WG: Yeah we are, that's the beauty of the PRC as it provides a pathway for locally based players to put their hands up for national selection and then perhaps onwards from that to a World Cup and from a World Cup to a professional contract oversees and certainly there has been no shortage of players that have emerged here.

I think here in particular a number of players have caught the eye. Sione Kalamafoni the captain of Tautahi Gold is only 22 years of age, a back rower, he's actually just returned from a two year missionary posting so he hasn't even been playing rugby for the last two years. But he has been in devastating form and improved from game to game. I won't be surprised if we see him in the national team for the ANZ Pacific Nations Cup because he has had a huge tournament and I think he's got a massive future ahead of him.

Another stand out performer has been a young half back for the Fiji Warriors by the name of Nicola Matawalu. He was a member of Fiji's side two years ago at the IRB Junior World Championship, since then he has been within the high performance program. He's been an outstanding player, very versatile he's played at both half back and at centre, but an elusive and devastating step and a very difficult customer; he's just been named actually in the extended squad for the Fiji Warriors so again a young kid but I think with a massive future.

TR: How's the competition been received by the general public and what's the focus on the tournament been like within the country?

WG: Well it's been great, particularly in Fiji which has such a wealth of rugby competitions. It's taken a while to catch the imagination of the Fiji rugby public, but the beauty of changing the format of the tournament and creating a tournament atmosphere and having all of the games in one venue allows particularly the rugby public to develop a better understanding not only of the competition but particularly of the players that are participating in the tournament.

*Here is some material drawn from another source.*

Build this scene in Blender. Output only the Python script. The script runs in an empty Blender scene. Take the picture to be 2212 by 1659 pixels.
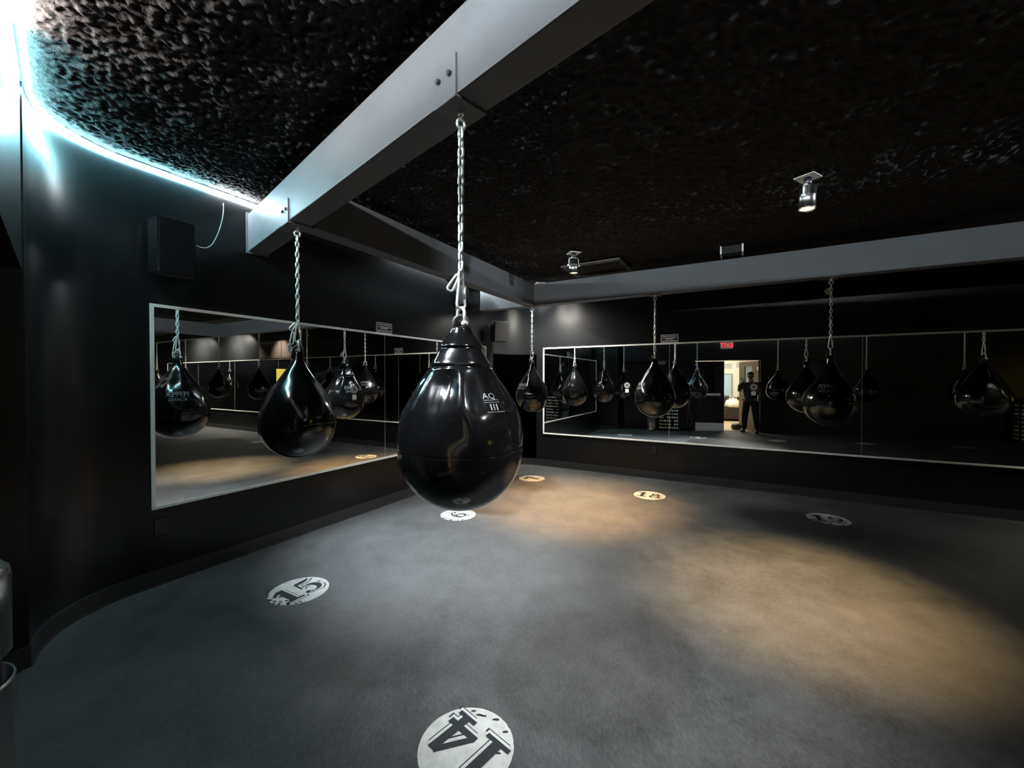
import bpy, bmesh, math, random
from math import sin, cos, pi, radians as rad, sqrt, atan2, hypot
from mathutils import Vector, Matrix, noise

random.seed(11)
SC = bpy.context.scene
COL = SC.collection
V = Vector

# ------------------------------------------------------------------ plan of the room
NL, DL = V((-0.87040, 0.49233)), 3.692     # left mirror wall: outward normal and distance
NL = V((-cos(.516087), sin(.516087)))
NR, DR = V((cos(1.05737), sin(1.05737))), 6.3976   # right mirror wall
TH = rad(42.3)
NW = V((-sin(TH), -cos(TH)))               # rear (door) wall
DWF, DWB = .135, .50                       # bulkhead face and recessed rear wall
HC = 3.025                                 # ceiling height

def tang(n): return V((n.y, -n.x))
def at(n, d, s, z=0.0):
    p = n*d + tang(n)*s
    return V((p.x, p.y, z))
def rot_of(n):
    t = tang(n); return atan2(t.y, t.x)

# ------------------------------------------------------------------ materials
def mat(name, col, rough=.5, metal=0., spec=.5, emis=None, estr=0., noise_amt=0., nscale=20., bump=0., bscale=40.,
        coat=0., col2=None, alpha=None, bdist=.01, rough2=None, detail=6., stretch=None):
    m = bpy.data.materials.new(name); m.use_nodes = True
    nt = m.node_tree; b = nt.nodes['Principled BSDF']
    b.inputs['Base Color'].default_value = (*col, 1)
    b.inputs['Roughness'].default_value = rough
    b.inputs['Metallic'].default_value = metal
    b.inputs['Specular IOR Level'].default_value = spec
    b.inputs['Coat Weight'].default_value = coat
    if emis:
        b.inputs['Emission Color'].default_value = (*emis, 1)
        b.inputs['Emission Strength'].default_value = estr
    tc = nt.nodes.new('ShaderNodeTexCoord')
    vec = tc.outputs['Object']
    if stretch:
        mp = nt.nodes.new('ShaderNodeMapping'); mp.inputs['Scale'].default_value = stretch
        nt.links.new(vec, mp.inputs['Vector']); vec = mp.outputs['Vector']
    if col2 is not None:
        n = nt.nodes.new('ShaderNodeTexNoise'); n.inputs['Scale'].default_value = nscale
        n.inputs['Detail'].default_value = detail; n.inputs['Roughness'].default_value = .65
        nt.links.new(vec, n.inputs['Vector'])
        r = nt.nodes.new('ShaderNodeValToRGB')
        r.color_ramp.elements[0].position = .5-noise_amt; r.color_ramp.elements[1].position = .5+noise_amt
        r.color_ramp.elements[0].color = (*col, 1); r.color_ramp.elements[1].color = (*col2, 1)
        nt.links.new(n.outputs['Fac'], r.inputs['Fac']); nt.links.new(r.outputs['Color'], b.inputs['Base Color'])
        if rough2 is not None:
            mr = nt.nodes.new('ShaderNodeMapRange'); mr.inputs['To Min'].default_value = rough; mr.inputs['To Max'].default_value = rough2
            nt.links.new(n.outputs['Fac'], mr.inputs['Value']); nt.links.new(mr.outputs['Result'], b.inputs['Roughness'])
    if bump:
        n2 = nt.nodes.new('ShaderNodeTexNoise'); n2.inputs['Scale'].default_value = bscale; n2.inputs['Detail'].default_value = 4
        nt.links.new(vec, n2.inputs['Vector'])
        bp = nt.nodes.new('ShaderNodeBump'); bp.inputs['Strength'].default_value = bump; bp.inputs['Distance'].default_value = bdist
        nt.links.new(n2.outputs['Fac'], bp.inputs['Height']); nt.links.new(bp.outputs['Normal'], b.inputs['Normal'])
    return m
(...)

As the potential superstars of the future international players or representatives emerge from a tournament, the rugby public develop an affinity to them and the media get on board and create a real buzz and hype around the tournament. That transfers into bigger crowds, each of the rounds that we have hosted here in Fiji have seen bigger crowds and we are expecting a big crowd for the final.

TR: With the Pacific Nations Cup coming up I'd imagine the national coaches have been interested spectators?

WG: Yes well they've all been here and there's nothing like playing high level international rugby in one venue against six regional sides to test your players and to work out which players can put their hand up for international selection, but also which ones can handle the rigours of an intense and a condensed tournament format.

So there is no shortage of players I think who have staked their claim for selection in the respective national teams for the PNC and all that will be revealed over the next couple of weeks. Certainly the Fijians are in a very fortunate position, where both their teams have yet another opportunity to put their hands up for selection, not only for the Pacific Nations Cup but also the test against the Wallabies on 5 June.

TR: And just finally Will, with the Rugby World Cup coming up next year I suppose there is even more importance and more pressure on all these players to perform?

WG: Yeah absolutely, particularly for the locally based players. They particularly need to show that they are ready for a tournament as important as Rugby World Cup and as far as rugby goes, that's as big a tournament as it gets. It's the jewel in the crown and they're as desperate as the overseas based players to play in that.

So a tournament like the Pacific Rugby Cup is an opportunity for them to show that they are ready as athletes and that they are also ready physically and mentally to handle the rigours of a tournament as big as Rugby World Cup.

Many of them are hoping they'll get selected in the squads for the Pacific Nation's Cup and if not then the November tours and then they have one more shot at it next year before the Pacific Nations Cup again in the lead-up to Rugby World Cup.

It's a tight window, they all have their aspirations and I think they are all desperate to get there.